We see another card describing things that can go wrong at the THEATRE. Options listed on the reverse of the card include. 1. No popcorn 2. Tall people sitting in front of you 3. Injury on stage 4. [Paper cut, possibly] 5. [can’t read this one at all – fingers in the way – but looks like it might be some other kind of cut – or maybe it’s about being heckled and lectured from the stage by some jumped up minority person]. Whatever. The kids are clearly having fun miming, describing, throwing stools to the floor and shouting out their guesses.

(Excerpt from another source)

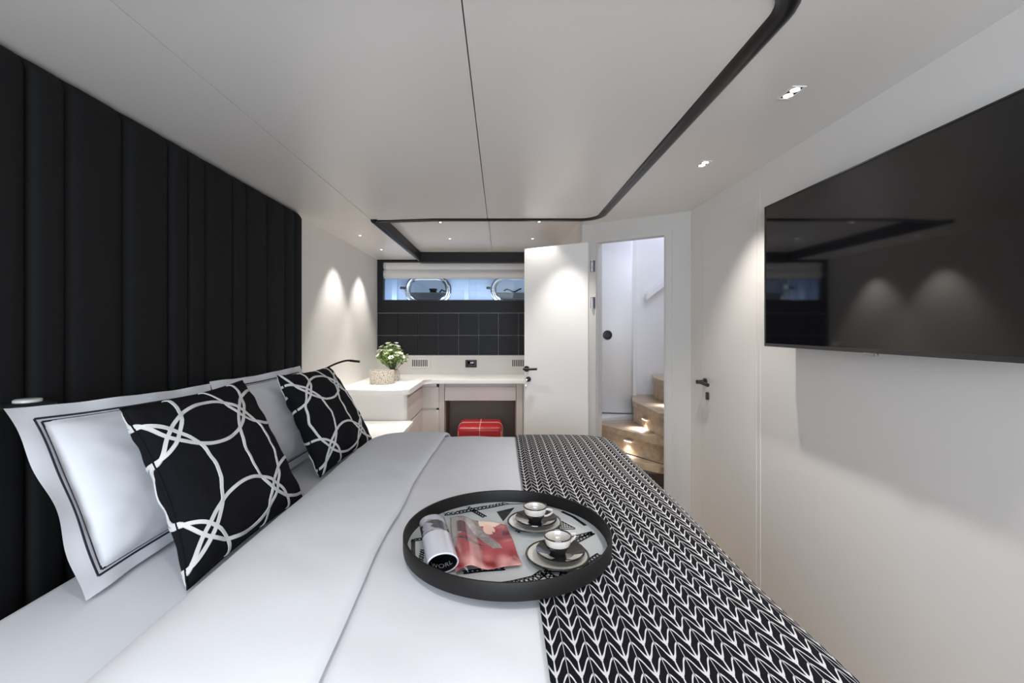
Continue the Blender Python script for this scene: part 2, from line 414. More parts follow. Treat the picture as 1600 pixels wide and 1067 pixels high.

Once each group has had a go at each game, the kids speak to camera passing their verdict. More or less everyone seems to think the Elite’s board game suffered from a deficit of fun/interactivity and a surplus of insurance, while Valor’s card game won fans because it was fun and “you had to act or describe what you’re doing.”

So it’s Cranium 1 : What’s-the-difference-between-a-risk-and-a-peril 0. Or as Eros Jones sums it up: both games were nigh on perfect but, sadly, somebody had to win. When he stands up in front of the class to sum up the exercise he begins: “The games lasted 20 minutes. What I saw was some great work,” the kids’ faces light up briefly before Eros continues, turning from the children to the contestants, “by you guys!” Disappointed of anticipated praise and encouragement, young smiles fade, young shoulders slump. Good thing Eros doesn’t work with children.

The winner, since there had to be one, is Team Valor. It could have been either, really. Or it could have been if Elite had only been quicker to learn key lesson from this week’s challenge: insurance knowledge is all well and good, but if you want to get ahead in the broking game, having fun should always come first.